Of Gambling And Disguises

Coolly hypnotic, the lean British sleeper "Croupier" is a reminder that movies don't have to wave their arms and scream to hold our attention. Stillness can be as riveting as frantic activity, and there is a chilly stillness in the eyes of Jack Manfred (Clive Owen), an aspiring novelist who finds his subject matter in the airless casinos of London, where he deals blackjack, spins the roulette wheel and becomes "hooked on watching people lose."

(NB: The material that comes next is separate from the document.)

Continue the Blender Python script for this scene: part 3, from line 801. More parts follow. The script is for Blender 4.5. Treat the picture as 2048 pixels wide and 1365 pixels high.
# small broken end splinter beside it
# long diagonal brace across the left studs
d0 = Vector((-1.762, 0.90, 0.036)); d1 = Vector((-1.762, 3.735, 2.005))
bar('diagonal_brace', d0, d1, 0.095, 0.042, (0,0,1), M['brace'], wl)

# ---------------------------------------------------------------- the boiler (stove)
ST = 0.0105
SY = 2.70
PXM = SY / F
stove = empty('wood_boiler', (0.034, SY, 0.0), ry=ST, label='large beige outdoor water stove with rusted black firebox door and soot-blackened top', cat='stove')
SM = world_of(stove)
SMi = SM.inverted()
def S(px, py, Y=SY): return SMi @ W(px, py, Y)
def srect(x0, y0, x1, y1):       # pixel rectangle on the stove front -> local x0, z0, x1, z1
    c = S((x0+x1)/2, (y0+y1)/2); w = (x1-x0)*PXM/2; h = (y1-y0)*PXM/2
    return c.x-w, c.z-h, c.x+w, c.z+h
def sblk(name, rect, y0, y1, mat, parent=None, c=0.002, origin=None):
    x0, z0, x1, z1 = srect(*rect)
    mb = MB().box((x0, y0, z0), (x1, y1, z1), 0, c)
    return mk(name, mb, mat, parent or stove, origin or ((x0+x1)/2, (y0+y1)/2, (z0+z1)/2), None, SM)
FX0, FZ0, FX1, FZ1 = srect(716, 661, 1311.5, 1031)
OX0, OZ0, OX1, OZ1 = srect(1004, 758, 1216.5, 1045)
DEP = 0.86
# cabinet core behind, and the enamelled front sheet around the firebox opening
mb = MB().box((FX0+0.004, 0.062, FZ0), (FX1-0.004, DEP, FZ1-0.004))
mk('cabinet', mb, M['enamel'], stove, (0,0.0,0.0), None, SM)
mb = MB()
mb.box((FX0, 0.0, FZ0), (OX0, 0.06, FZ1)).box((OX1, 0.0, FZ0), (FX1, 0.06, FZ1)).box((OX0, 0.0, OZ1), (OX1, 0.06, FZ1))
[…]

Tautly directed by Mike Hodges, who made the classic 1971 noir "Get Carter," and cunningly written by Paul Mayersberg, "Croupier" is a thriller whose thrills derive less from the suspense of a heist Jack is lured into joining than from the mysteries of identity. People are not quite who they appear to be in this slippery tale, including our unnervingly detached protagonist, who splits himself into two people--Jack the novelist and "Jake" the hero of the gambling novel he's writing. Equally ambiguous are the three women in his life--his girlfriend Marion (Gina McKee), a department-store detective; his lover Bella (Kate Hardie), an ex-hooker turned dealer, and the vibrant, enigmatic South African high roller Jani ("ER's" Alex Kingston). The last card "Croupier" deals is wild: it forces you to reshuffle the movie's meaning in your mind.